Najnowsze wpisy, strona 43


paź 30 2002 deszczowe dni
Komentarze: 8

No i nie wieje... Ale za to pada! Jak nie urok, to sraczka! Może chociaż w piątek będzie znośnie, cobym nie musiała moczyć się godzinę we wrzątku, żeby odmarznąć po "spacerku" po cmentarzu. I żebym, do jasnej cholery, znów nie przypaliła sobie paluchów zapalając znicze, bo jakoś tak zawsze wychodzi, że to na mnie wszyscy zwalają tę "przyjemność". Stoją, patrzą się, a ja klnę i wypalam całe pudełko zapałek do jednego znicza. Grrrr... Idę jutro do lekarza. Kto wie po co, niech trzyma kciuki, a kto nie wie... też niech trzyma! Na pewno nie zaszkodzi. Właśnie przeglądałam gazetkę i zobaczyłam, że w piątek będzie "Forrest Gump". HURA! No uwielbiam ten film. Jakoś mi się tak podobał Tom Hanks, że mogę go oglądać wiele razy i zawsze mnie bawi. "Życie jest jak pudełko czekoladek. Nigdy nie wiesz, co ci się trafi." Coś w tym jest... czasem coś wydaje się pięknego i smacznego, bo opakowane w piękny złoty papierek, ma piękny kształt i kusi widokiem, a jak się to rozgryzie, to ...bleeeee... okazuje się być w środku mdłe i nijakie. Dobranoc.  

sheryll : :
paź 28 2002 poniedziałki są najgorsze
Komentarze: 3

Dobry wieczorek! To znaczy niezbyt dobry, bo coś mi łupie w głowie. Ta pogoda mnie dobije. Ciśnienie skacze jak skoczek jakiś, w głowie maszeruje stado słoni, a wiatr urywa głowę i tarmosi misternie układane włoski. No ale wszystko przemija, nawet gówniana pogoda.

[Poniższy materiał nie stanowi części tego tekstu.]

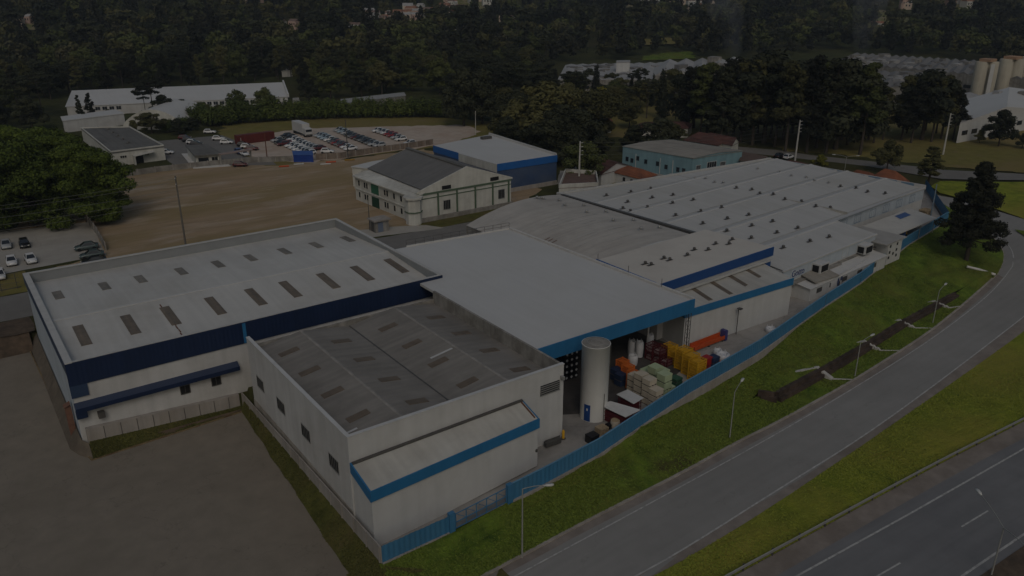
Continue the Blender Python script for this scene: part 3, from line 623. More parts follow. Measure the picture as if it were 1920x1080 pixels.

Oświadczam, że wczoraj zachowałam się nie po obywatelsku i olałam wybory. Pomyślałam sobie, że to i tak nie ma znaczenia kto będzie mną "rządził". I tak nic się nie zmieni... Nadal najważniejsza będzie wysokość diet. Nie poddałam się zatem tej "makulatorowej" kampanii. Ciekawa jestem kto posprząta ten cały syf.

Każdy cholerny poniedziałek ma to do siebie, że nie nastraja zbyt optymistycznie, więc tym bardziej ucieszył mnie fakt, że dziś w pracy po miesiącu drętwej atmosfery nareszcie poczułam się jak człowiek. Jak to niewiele potrzeba, żeby poczuć się lepiej... Patrzę właśnie na jakiegoś bufonowatego Rosjanina, który wmawia, że gaz użyty w Moskwie wcale nie był groźny dla ludzi i nie dlatego zmarło 116 osób, a inni walczą o życie. Jego zdaniem to stres i wycieńczenie organizmu. HA! Pierdoły! W tym dzikim kraju nikt nigdy nie mówi prawdy. O Kursku też do końca wszystkiego nie wiadomo. Nóż w kieszeni mi się otwiera, jak tego słucham.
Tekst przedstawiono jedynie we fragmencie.